Directive: Reproduce the material exactly, omitting nothing.

Dataset content:
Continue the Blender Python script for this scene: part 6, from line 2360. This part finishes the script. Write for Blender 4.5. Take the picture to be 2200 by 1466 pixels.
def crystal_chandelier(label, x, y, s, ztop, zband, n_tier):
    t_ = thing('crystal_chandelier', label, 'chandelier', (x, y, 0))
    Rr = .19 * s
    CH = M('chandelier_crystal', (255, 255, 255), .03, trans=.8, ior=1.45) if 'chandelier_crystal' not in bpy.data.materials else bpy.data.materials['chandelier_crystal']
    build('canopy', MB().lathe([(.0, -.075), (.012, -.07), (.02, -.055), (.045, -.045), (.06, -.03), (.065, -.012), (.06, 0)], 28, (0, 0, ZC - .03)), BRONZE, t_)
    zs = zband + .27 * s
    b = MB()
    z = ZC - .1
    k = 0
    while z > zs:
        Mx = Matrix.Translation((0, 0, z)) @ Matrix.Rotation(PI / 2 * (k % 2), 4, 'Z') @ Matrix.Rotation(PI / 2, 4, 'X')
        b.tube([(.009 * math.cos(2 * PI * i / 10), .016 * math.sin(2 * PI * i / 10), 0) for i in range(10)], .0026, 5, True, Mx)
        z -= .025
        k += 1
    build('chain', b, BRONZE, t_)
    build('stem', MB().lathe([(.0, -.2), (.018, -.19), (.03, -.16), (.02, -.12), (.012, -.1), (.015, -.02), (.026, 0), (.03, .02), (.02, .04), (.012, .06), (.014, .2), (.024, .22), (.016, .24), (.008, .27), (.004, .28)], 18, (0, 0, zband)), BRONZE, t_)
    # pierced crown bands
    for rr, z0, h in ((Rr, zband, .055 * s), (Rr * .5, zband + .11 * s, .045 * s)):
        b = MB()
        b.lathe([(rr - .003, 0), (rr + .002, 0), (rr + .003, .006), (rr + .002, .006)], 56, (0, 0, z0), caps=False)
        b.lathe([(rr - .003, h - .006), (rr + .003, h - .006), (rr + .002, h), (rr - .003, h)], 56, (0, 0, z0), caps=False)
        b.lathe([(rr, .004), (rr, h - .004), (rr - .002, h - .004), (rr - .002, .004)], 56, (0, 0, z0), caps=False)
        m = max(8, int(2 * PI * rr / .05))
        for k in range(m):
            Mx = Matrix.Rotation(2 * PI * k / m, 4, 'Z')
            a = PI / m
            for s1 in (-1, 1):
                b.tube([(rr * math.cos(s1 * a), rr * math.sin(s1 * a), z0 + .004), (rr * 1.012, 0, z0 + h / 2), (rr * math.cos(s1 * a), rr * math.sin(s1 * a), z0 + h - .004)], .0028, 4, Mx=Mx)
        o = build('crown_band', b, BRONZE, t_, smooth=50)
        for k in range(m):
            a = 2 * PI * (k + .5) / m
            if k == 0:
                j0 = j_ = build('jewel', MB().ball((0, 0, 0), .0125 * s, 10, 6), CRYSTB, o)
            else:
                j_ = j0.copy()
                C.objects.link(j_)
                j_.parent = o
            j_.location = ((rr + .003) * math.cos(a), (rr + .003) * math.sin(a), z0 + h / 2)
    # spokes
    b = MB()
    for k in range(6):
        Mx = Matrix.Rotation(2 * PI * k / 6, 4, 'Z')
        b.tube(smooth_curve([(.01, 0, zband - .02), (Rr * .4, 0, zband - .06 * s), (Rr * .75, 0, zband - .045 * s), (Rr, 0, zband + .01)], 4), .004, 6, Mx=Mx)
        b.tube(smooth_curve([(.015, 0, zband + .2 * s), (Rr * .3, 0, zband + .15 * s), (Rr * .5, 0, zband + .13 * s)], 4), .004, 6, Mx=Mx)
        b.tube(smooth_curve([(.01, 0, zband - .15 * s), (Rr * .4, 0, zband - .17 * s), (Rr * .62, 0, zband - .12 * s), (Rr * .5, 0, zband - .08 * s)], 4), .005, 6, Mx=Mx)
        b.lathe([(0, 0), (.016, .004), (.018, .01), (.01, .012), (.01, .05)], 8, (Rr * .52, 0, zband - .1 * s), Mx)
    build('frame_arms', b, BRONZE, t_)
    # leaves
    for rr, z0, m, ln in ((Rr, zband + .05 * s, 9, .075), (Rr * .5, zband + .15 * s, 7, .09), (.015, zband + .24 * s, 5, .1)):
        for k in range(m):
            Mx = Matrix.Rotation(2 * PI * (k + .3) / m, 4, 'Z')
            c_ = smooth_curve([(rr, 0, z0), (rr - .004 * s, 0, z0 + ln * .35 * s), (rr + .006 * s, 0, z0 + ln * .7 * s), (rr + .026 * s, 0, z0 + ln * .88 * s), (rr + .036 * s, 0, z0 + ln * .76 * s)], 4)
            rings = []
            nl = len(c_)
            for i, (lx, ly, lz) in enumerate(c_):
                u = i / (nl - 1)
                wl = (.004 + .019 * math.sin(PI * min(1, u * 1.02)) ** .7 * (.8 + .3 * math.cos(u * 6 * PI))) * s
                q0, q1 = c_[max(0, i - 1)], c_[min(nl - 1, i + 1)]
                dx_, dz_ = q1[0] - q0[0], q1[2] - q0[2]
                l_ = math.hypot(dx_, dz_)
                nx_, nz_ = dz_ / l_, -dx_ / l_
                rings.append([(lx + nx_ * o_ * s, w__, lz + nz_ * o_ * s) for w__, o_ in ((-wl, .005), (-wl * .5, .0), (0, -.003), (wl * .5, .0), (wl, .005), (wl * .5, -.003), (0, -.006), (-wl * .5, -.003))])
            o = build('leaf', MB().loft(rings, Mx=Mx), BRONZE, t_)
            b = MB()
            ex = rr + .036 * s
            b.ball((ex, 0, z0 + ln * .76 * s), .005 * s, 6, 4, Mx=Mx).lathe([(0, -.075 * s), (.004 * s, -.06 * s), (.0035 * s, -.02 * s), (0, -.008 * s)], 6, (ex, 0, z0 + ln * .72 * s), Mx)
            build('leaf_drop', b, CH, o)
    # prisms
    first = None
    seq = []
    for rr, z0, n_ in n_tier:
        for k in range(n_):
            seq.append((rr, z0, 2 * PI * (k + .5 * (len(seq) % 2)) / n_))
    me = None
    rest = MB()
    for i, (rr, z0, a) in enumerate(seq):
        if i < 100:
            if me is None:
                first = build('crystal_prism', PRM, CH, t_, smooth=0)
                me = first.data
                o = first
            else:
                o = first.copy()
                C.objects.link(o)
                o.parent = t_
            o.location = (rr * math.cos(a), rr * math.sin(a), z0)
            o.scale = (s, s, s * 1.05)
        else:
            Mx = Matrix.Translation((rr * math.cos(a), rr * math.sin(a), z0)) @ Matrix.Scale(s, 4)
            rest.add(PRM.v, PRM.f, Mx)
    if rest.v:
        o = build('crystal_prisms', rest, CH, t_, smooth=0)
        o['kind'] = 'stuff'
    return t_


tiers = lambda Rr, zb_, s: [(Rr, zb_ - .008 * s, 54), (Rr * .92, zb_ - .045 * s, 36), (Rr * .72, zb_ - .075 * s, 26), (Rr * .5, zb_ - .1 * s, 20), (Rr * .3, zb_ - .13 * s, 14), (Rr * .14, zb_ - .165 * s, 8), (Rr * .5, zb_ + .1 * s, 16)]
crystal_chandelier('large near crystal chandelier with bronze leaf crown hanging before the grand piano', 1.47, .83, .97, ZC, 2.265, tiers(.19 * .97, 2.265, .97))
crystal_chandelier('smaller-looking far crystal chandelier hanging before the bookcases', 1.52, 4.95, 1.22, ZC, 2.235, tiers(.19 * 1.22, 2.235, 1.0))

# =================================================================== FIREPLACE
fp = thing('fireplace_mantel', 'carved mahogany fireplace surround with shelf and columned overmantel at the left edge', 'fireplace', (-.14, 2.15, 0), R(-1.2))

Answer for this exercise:
Continue the Blender Python script for this scene: part 6, from line 2360. This part finishes the script. Write for Blender 4.5. Take the picture to be 2200 by 1466 pixels.
def crystal_chandelier(label, x, y, s, ztop, zband, n_tier):
    t_ = thing('crystal_chandelier', label, 'chandelier', (x, y, 0))
    Rr = .19 * s
    CH = M('chandelier_crystal', (255, 255, 255), .03, trans=.8, ior=1.45) if 'chandelier_crystal' not in bpy.data.materials else bpy.data.materials['chandelier_crystal']
    build('canopy', MB().lathe([(.0, -.075), (.012, -.07), (.02, -.055), (.045, -.045), (.06, -.03), (.065, -.012), (.06, 0)], 28, (0, 0, ZC - .03)), BRONZE, t_)
    zs = zband + .27 * s
    b = MB()
    z = ZC - .1
    k = 0
    while z > zs:
        Mx = Matrix.Translation((0, 0, z)) @ Matrix.Rotation(PI / 2 * (k % 2), 4, 'Z') @ Matrix.Rotation(PI / 2, 4, 'X')
        b.tube([(.009 * math.cos(2 * PI * i / 10), .016 * math.sin(2 * PI * i / 10), 0) for i in range(10)], .0026, 5, True, Mx)
        z -= .025
        k += 1
    build('chain', b, BRONZE, t_)
    build('stem', MB().lathe([(.0, -.2), (.018, -.19), (.03, -.16), (.02, -.12), (.012, -.1), (.015, -.02), (.026, 0), (.03, .02), (.02, .04), (.012, .06), (.014, .2), (.024, .22), (.016, .24), (.008, .27), (.004, .28)], 18, (0, 0, zband)), BRONZE, t_)
    # pierced crown bands
    for rr, z0, h in ((Rr, zband, .055 * s), (Rr * .5, zband + .11 * s, .045 * s)):
        b = MB()
        b.lathe([(rr - .003, 0), (rr + .002, 0), (rr + .003, .006), (rr + .002, .006)], 56, (0, 0, z0), caps=False)
        b.lathe([(rr - .003, h - .006), (rr + .003, h - .006), (rr + .002, h), (rr - .003, h)], 56, (0, 0, z0), caps=False)
        b.lathe([(rr, .004), (rr, h - .004), (rr - .002, h - .004), (rr - .002, .004)], 56, (0, 0, z0), caps=False)
        m = max(8, int(2 * PI * rr / .05))
        for k in range(m):
            Mx = Matrix.Rotation(2 * PI * k / m, 4, 'Z')
            a = PI / m
            for s1 in (-1, 1):
                b.tube([(rr * math.cos(s1 * a), rr * math.sin(s1 * a), z0 + .004), (rr * 1.012, 0, z0 + h / 2), (rr * math.cos(s1 * a), rr * math.sin(s1 * a), z0 + h - .004)], .0028, 4, Mx=Mx)
        o = build('crown_band', b, BRONZE, t_, smooth=50)
        for k in range(m):
            a = 2 * PI * (k + .5) / m
            if k == 0:
                j0 = j_ = build('jewel', MB().ball((0, 0, 0), .0125 * s, 10, 6), CRYSTB, o)
            else:
                j_ = j0.copy()
                C.objects.link(j_)
                j_.parent = o
            j_.location = ((rr + .003) * math.cos(a), (rr + .003) * math.sin(a), z0 + h / 2)
    # spokes
    b = MB()
    for k in range(6):
        Mx = Matrix.Rotation(2 * PI * k / 6, 4, 'Z')
        b.tube(smooth_curve([(.01, 0, zband - .02), (Rr * .4, 0, zband - .06 * s), (Rr * .75, 0, zband - .045 * s), (Rr, 0, zband + .01)], 4), .004, 6, Mx=Mx)
        b.tube(smooth_curve([(.015, 0, zband + .2 * s), (Rr * .3, 0, zband + .15 * s), (Rr * .5, 0, zband + .13 * s)], 4), .004, 6, Mx=Mx)
        b.tube(smooth_curve([(.01, 0, zband - .15 * s), (Rr * .4, 0, zband - .17 * s), (Rr * .62, 0, zband - .12 * s), (Rr * .5, 0, zband - .08 * s)], 4), .005, 6, Mx=Mx)
        b.lathe([(0, 0), (.016, .004), (.018, .01), (.01, .012), (.01, .05)], 8, (Rr * .52, 0, zband - .1 * s), Mx)
    build('frame_arms', b, BRONZE, t_)
    # leaves
    for rr, z0, m, ln in ((Rr, zband + .05 * s, 9, .075), (Rr * .5, zband + .15 * s, 7, .09), (.015, zband + .24 * s, 5, .1)):
        for k in range(m):
            Mx = Matrix.Rotation(2 * PI * (k + .3) / m, 4, 'Z')
            c_ = smooth_curve([(rr, 0, z0), (rr - .004 * s, 0, z0 + ln * .35 * s), (rr + .006 * s, 0, z0 + ln * .7 * s), (rr + .026 * s, 0, z0 + ln * .88 * s), (rr + .036 * s, 0, z0 + ln * .76 * s)], 4)
            rings = []
            nl = len(c_)
            for i, (lx, ly, lz) in enumerate(c_):
                u = i / (nl - 1)
                wl = (.004 + .019 * math.sin(PI * min(1, u * 1.02)) ** .7 * (.8 + .3 * math.cos(u * 6 * PI))) * s
                q0, q1 = c_[max(0, i - 1)], c_[min(nl - 1, i + 1)]
                dx_, dz_ = q1[0] - q0[0], q1[2] - q0[2]
                l_ = math.hypot(dx_, dz_)
                nx_, nz_ = dz_ / l_, -dx_ / l_
                rings.append([(lx + nx_ * o_ * s, w__, lz + nz_ * o_ * s) for w__, o_ in ((-wl, .005), (-wl * .5, .0), (0, -.003), (wl * .5, .0), (wl, .005), (wl * .5, -.003), (0, -.006), (-wl * .5, -.003))])
            o = build('leaf', MB().loft(rings, Mx=Mx), BRONZE, t_)
            b = MB()
            ex = rr + .036 * s
            b.ball((ex, 0, z0 + ln * .76 * s), .005 * s, 6, 4, Mx=Mx).lathe([(0, -.075 * s), (.004 * s, -.06 * s), (.0035 * s, -.02 * s), (0, -.008 * s)], 6, (ex, 0, z0 + ln * .72 * s), Mx)
            build('leaf_drop', b, CH, o)
    # prisms
    first = None
    seq = []
    for rr, z0, n_ in n_tier:
        for k in range(n_):
            seq.append((rr, z0, 2 * PI * (k + .5 * (len(seq) % 2)) / n_))
    me = None
    rest = MB()
    for i, (rr, z0, a) in enumerate(seq):
        if i < 100:
            if me is None:
                first = build('crystal_prism', PRM, CH, t_, smooth=0)
                me = first.data
                o = first
            else:
                o = first.copy()
                C.objects.link(o)
                o.parent = t_
            o.location = (rr * math.cos(a), rr * math.sin(a), z0)
            o.scale = (s, s, s * 1.05)
        else:
            Mx = Matrix.Translation((rr * math.cos(a), rr * math.sin(a), z0)) @ Matrix.Scale(s, 4)
            rest.add(PRM.v, PRM.f, Mx)
    if rest.v:
        o = build('crystal_prisms', rest, CH, t_, smooth=0)
        o['kind'] = 'stuff'
    return t_


tiers = lambda Rr, zb_, s: [(Rr, zb_ - .008 * s, 54), (Rr * .92, zb_ - .045 * s, 36), (Rr * .72, zb_ - .075 * s, 26), (Rr * .5, zb_ - .1 * s, 20), (Rr * .3, zb_ - .13 * s, 14), (Rr * .14, zb_ - .165 * s, 8), (Rr * .5, zb_ + .1 * s, 16)]
crystal_chandelier('large near crystal chandelier with bronze leaf crown hanging before the grand piano', 1.47, .83, .97, ZC, 2.265, tiers(.19 * .97, 2.265, .97))
crystal_chandelier('smaller-looking far crystal chandelier hanging before the bookcases', 1.52, 4.95, 1.22, ZC, 2.235, tiers(.19 * 1.22, 2.235, 1.0))

# =================================================================== FIREPLACE
fp = thing('fireplace_mantel', 'carved mahogany fireplace surround with shelf and columned overmantel at the left edge', 'fireplace', (-.14, 2.15, 0), R(-1.2))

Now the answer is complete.